**The task:** Print the data exactly, leaving nothing out.

══ Collected material ══

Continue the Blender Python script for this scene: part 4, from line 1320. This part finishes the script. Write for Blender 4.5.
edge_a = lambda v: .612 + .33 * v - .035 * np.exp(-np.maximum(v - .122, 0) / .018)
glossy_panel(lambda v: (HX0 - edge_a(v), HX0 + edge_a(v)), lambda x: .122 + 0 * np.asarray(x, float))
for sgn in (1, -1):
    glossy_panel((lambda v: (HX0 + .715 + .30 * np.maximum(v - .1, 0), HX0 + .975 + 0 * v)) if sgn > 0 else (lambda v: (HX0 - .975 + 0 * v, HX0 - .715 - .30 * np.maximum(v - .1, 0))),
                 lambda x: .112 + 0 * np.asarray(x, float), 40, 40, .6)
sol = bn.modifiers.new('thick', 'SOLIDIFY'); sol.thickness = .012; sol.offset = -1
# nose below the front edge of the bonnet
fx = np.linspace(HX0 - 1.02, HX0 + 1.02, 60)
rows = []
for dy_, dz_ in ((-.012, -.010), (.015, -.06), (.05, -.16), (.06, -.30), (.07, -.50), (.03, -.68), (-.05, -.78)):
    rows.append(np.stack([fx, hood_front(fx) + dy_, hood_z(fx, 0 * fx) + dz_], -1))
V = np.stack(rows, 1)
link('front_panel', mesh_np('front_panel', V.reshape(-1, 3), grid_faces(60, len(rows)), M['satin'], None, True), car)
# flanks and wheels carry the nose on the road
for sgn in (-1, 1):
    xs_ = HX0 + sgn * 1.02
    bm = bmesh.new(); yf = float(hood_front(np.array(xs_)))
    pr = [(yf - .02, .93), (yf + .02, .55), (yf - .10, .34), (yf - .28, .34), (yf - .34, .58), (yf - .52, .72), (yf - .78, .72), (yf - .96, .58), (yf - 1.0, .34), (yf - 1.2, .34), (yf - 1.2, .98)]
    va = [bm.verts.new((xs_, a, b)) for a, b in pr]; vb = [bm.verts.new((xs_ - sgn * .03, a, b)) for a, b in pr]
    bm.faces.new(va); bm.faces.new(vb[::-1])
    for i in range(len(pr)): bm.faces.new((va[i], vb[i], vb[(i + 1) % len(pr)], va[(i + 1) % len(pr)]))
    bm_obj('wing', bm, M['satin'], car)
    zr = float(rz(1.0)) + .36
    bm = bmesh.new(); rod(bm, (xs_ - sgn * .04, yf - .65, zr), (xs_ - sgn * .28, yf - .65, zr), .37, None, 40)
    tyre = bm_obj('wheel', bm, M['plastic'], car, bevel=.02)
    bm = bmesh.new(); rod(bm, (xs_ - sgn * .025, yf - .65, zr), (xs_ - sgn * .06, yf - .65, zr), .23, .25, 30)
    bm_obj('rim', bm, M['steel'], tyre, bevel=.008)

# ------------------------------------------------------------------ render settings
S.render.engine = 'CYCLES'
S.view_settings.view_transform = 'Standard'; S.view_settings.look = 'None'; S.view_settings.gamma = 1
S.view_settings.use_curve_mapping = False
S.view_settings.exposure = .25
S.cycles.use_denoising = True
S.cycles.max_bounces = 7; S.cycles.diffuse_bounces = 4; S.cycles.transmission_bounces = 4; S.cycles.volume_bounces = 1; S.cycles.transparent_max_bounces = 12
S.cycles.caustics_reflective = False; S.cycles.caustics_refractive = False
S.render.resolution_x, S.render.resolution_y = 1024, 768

═══

**The response:**
Continue the Blender Python script for this scene: part 4, from line 1320. This part finishes the script. Write for Blender 4.5.
edge_a = lambda v: .612 + .33 * v - .035 * np.exp(-np.maximum(v - .122, 0) / .018)
glossy_panel(lambda v: (HX0 - edge_a(v), HX0 + edge_a(v)), lambda x: .122 + 0 * np.asarray(x, float))
for sgn in (1, -1):
    glossy_panel((lambda v: (HX0 + .715 + .30 * np.maximum(v - .1, 0), HX0 + .975 + 0 * v)) if sgn > 0 else (lambda v: (HX0 - .975 + 0 * v, HX0 - .715 - .30 * np.maximum(v - .1, 0))),
                 lambda x: .112 + 0 * np.asarray(x, float), 40, 40, .6)
sol = bn.modifiers.new('thick', 'SOLIDIFY'); sol.thickness = .012; sol.offset = -1
# nose below the front edge of the bonnet
fx = np.linspace(HX0 - 1.02, HX0 + 1.02, 60)
rows = []
for dy_, dz_ in ((-.012, -.010), (.015, -.06), (.05, -.16), (.06, -.30), (.07, -.50), (.03, -.68), (-.05, -.78)):
    rows.append(np.stack([fx, hood_front(fx) + dy_, hood_z(fx, 0 * fx) + dz_], -1))
V = np.stack(rows, 1)
link('front_panel', mesh_np('front_panel', V.reshape(-1, 3), grid_faces(60, len(rows)), M['satin'], None, True), car)
# flanks and wheels carry the nose on the road
for sgn in (-1, 1):
    xs_ = HX0 + sgn * 1.02
    bm = bmesh.new(); yf = float(hood_front(np.array(xs_)))
    pr = [(yf - .02, .93), (yf + .02, .55), (yf - .10, .34), (yf - .28, .34), (yf - .34, .58), (yf - .52, .72), (yf - .78, .72), (yf - .96, .58), (yf - 1.0, .34), (yf - 1.2, .34), (yf - 1.2, .98)]
    va = [bm.verts.new((xs_, a, b)) for a, b in pr]; vb = [bm.verts.new((xs_ - sgn * .03, a, b)) for a, b in pr]
    bm.faces.new(va); bm.faces.new(vb[::-1])
    for i in range(len(pr)): bm.faces.new((va[i], vb[i], vb[(i + 1) % len(pr)], va[(i + 1) % len(pr)]))
    bm_obj('wing', bm, M['satin'], car)
    zr = float(rz(1.0)) + .36
    bm = bmesh.new(); rod(bm, (xs_ - sgn * .04, yf - .65, zr), (xs_ - sgn * .28, yf - .65, zr), .37, None, 40)
    tyre = bm_obj('wheel', bm, M['plastic'], car, bevel=.02)
    bm = bmesh.new(); rod(bm, (xs_ - sgn * .025, yf - .65, zr), (xs_ - sgn * .06, yf - .65, zr), .23, .25, 30)
    bm_obj('rim', bm, M['steel'], tyre, bevel=.008)

# ------------------------------------------------------------------ render settings
S.render.engine = 'CYCLES'
S.view_settings.view_transform = 'Standard'; S.view_settings.look = 'None'; S.view_settings.gamma = 1
S.view_settings.use_curve_mapping = False
S.view_settings.exposure = .25
S.cycles.use_denoising = True
S.cycles.max_bounces = 7; S.cycles.diffuse_bounces = 4; S.cycles.transmission_bounces = 4; S.cycles.volume_bounces = 1; S.cycles.transparent_max_bounces = 12
S.cycles.caustics_reflective = False; S.cycles.caustics_refractive = False
S.render.resolution_x, S.render.resolution_y = 1024, 768